Moth-eaten

Movie: The Butterfly Effect

Our Rating: 2.00

It's no urban legend: Ashton Kutcher really is a horrible actor. That truth is refracted unto near-eternity through the prism of "The Butterfly Effect," a psychological thriller about a man who gets to re-experience his past in any number of wildly divergent incarnations.

We're talking about Evan Treborn (Kutcher), a college student coming to terms with some hazily recalled traumas. As a kid, Evan suffered recurring blackouts that coincided with mysterious abuses doled out by the more psychotic parties in his neighborhood. Now several years past his last episode but still curious about what happened, Evan discovers that he can revisit the world of yesterday and change the key moments in his troubled life. How? Simply by reading his childhood journals. (Filmmakers J. Mackye Gruber and Eric Bress -- co-authors of "Final Destination 2" -- snazz up the humble act of reading with showy visual effects, guaranteeing the eventual disappointment of anyone in their target audience who hasn't yet cracked an actual book.)

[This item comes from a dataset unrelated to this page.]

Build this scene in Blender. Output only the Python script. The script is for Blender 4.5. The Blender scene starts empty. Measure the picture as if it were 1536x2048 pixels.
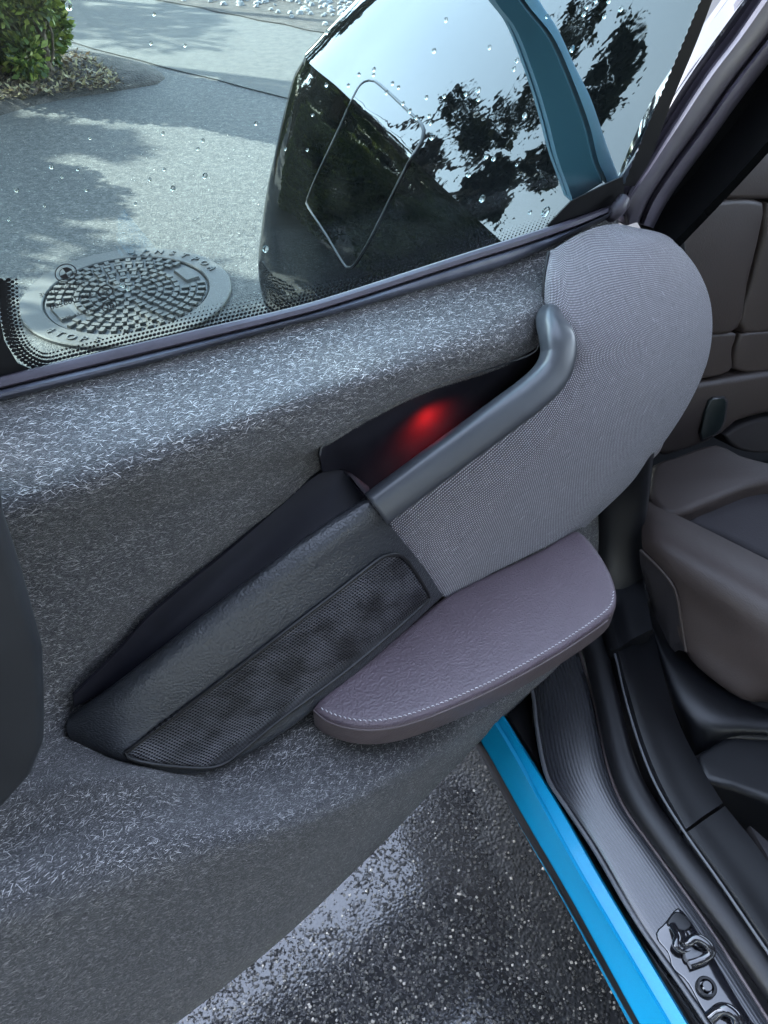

Over and over again, Evan plunges himself backwards in time to put events to right. When the results are positive, Kutcher's face lights up with a doofus grin that suggests a losing battle with a blunt object; when things become truly mucked up (which is far more often), he feigns dejection by setting his lips a-quiver like an amphibian about to devour an unwary insect. At a recent screening, this far-ranging show of ineptitude inspired embarrassed laughter -- from a capacity crowd that knew "Butterfly" was an Ashton Kutcher movie and hadn't been turned away by the prospect.

It's too bad, because constantly re-ordered realities can be fun. Remember the 1980 PBS-TV adaptation of Ursula K. LeGuin's "The Lathe of Heaven?" But unlike LeGuin's dizzying spiral of cause and effect, the changes Evan wreaks on his own biography seem utterly arbitrary, following no logical pattern and performing no consistent function except to stroke the egos of actors who thought it would be cool to play the same character from multiple points of view. This is also a nastily manipulative movie, wringing melodramatic mileage out of repeated images of infants and animals in extreme jeopardy. What's more, its entire standing as a mystery hinges on the odd assumption that, if you're a kid prone to disorienting blackouts, none of your loved ones will bother to clue you in about anything that transpired while you were under. Ashton Kutcher, you've been punk'd!